- _Provided material_
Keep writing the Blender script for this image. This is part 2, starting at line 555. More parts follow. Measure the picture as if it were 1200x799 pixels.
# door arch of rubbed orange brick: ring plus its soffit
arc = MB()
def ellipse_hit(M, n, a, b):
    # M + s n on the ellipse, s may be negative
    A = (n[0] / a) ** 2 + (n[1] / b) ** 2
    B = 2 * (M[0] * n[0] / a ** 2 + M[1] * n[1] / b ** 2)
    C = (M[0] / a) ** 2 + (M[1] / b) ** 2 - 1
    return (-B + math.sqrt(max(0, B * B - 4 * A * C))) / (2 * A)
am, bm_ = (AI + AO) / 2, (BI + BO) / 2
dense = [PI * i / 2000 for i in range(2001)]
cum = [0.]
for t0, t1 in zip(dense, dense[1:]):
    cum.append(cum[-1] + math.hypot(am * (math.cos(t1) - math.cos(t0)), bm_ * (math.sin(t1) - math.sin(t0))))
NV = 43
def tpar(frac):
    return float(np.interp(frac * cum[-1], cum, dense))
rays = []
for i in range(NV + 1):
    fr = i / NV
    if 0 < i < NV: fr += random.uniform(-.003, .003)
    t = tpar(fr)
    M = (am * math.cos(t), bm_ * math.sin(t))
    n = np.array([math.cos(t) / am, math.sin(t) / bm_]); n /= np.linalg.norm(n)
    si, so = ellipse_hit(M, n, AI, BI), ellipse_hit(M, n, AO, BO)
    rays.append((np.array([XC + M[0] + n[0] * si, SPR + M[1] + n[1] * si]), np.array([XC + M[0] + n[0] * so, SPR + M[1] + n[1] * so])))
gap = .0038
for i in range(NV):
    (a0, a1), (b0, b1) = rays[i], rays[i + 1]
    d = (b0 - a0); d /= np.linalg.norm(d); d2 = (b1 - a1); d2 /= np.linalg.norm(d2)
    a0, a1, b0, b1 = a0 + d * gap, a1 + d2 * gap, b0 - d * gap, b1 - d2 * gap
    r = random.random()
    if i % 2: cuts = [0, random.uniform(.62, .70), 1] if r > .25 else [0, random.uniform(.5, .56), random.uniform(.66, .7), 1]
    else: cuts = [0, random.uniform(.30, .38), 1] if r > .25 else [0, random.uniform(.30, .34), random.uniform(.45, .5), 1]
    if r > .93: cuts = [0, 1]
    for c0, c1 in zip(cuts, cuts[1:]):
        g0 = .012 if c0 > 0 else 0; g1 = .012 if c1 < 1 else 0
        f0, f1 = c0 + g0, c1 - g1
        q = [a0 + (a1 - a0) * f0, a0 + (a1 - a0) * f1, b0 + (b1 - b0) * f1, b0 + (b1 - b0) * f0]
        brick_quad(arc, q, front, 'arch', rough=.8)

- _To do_
Write every line of the material above again, exactly.

- _Written answer_
Keep writing the Blender script for this image. This is part 2, starting at line 555. More parts follow. Measure the picture as if it were 1200x799 pixels.
# door arch of rubbed orange brick: ring plus its soffit
arc = MB()
def ellipse_hit(M, n, a, b):
    # M + s n on the ellipse, s may be negative
    A = (n[0] / a) ** 2 + (n[1] / b) ** 2
    B = 2 * (M[0] * n[0] / a ** 2 + M[1] * n[1] / b ** 2)
    C = (M[0] / a) ** 2 + (M[1] / b) ** 2 - 1
    return (-B + math.sqrt(max(0, B * B - 4 * A * C))) / (2 * A)
am, bm_ = (AI + AO) / 2, (BI + BO) / 2
dense = [PI * i / 2000 for i in range(2001)]
cum = [0.]
for t0, t1 in zip(dense, dense[1:]):
    cum.append(cum[-1] + math.hypot(am * (math.cos(t1) - math.cos(t0)), bm_ * (math.sin(t1) - math.sin(t0))))
NV = 43
def tpar(frac):
    return float(np.interp(frac * cum[-1], cum, dense))
rays = []
for i in range(NV + 1):
    fr = i / NV
    if 0 < i < NV: fr += random.uniform(-.003, .003)
    t = tpar(fr)
    M = (am * math.cos(t), bm_ * math.sin(t))
    n = np.array([math.cos(t) / am, math.sin(t) / bm_]); n /= np.linalg.norm(n)
    si, so = ellipse_hit(M, n, AI, BI), ellipse_hit(M, n, AO, BO)
    rays.append((np.array([XC + M[0] + n[0] * si, SPR + M[1] + n[1] * si]), np.array([XC + M[0] + n[0] * so, SPR + M[1] + n[1] * so])))
gap = .0038
for i in range(NV):
    (a0, a1), (b0, b1) = rays[i], rays[i + 1]
    d = (b0 - a0); d /= np.linalg.norm(d); d2 = (b1 - a1); d2 /= np.linalg.norm(d2)
    a0, a1, b0, b1 = a0 + d * gap, a1 + d2 * gap, b0 - d * gap, b1 - d2 * gap
    r = random.random()
    if i % 2: cuts = [0, random.uniform(.62, .70), 1] if r > .25 else [0, random.uniform(.5, .56), random.uniform(.66, .7), 1]
    else: cuts = [0, random.uniform(.30, .38), 1] if r > .25 else [0, random.uniform(.30, .34), random.uniform(.45, .5), 1]
    if r > .93: cuts = [0, 1]
    for c0, c1 in zip(cuts, cuts[1:]):
        g0 = .012 if c0 > 0 else 0; g1 = .012 if c1 < 1 else 0
        f0, f1 = c0 + g0, c1 - g1
        q = [a0 + (a1 - a0) * f0, a0 + (a1 - a0) * f1, b0 + (b1 - b0) * f1, b0 + (b1 - b0) * f0]
        brick_quad(arc, q, front, 'arch', rough=.8)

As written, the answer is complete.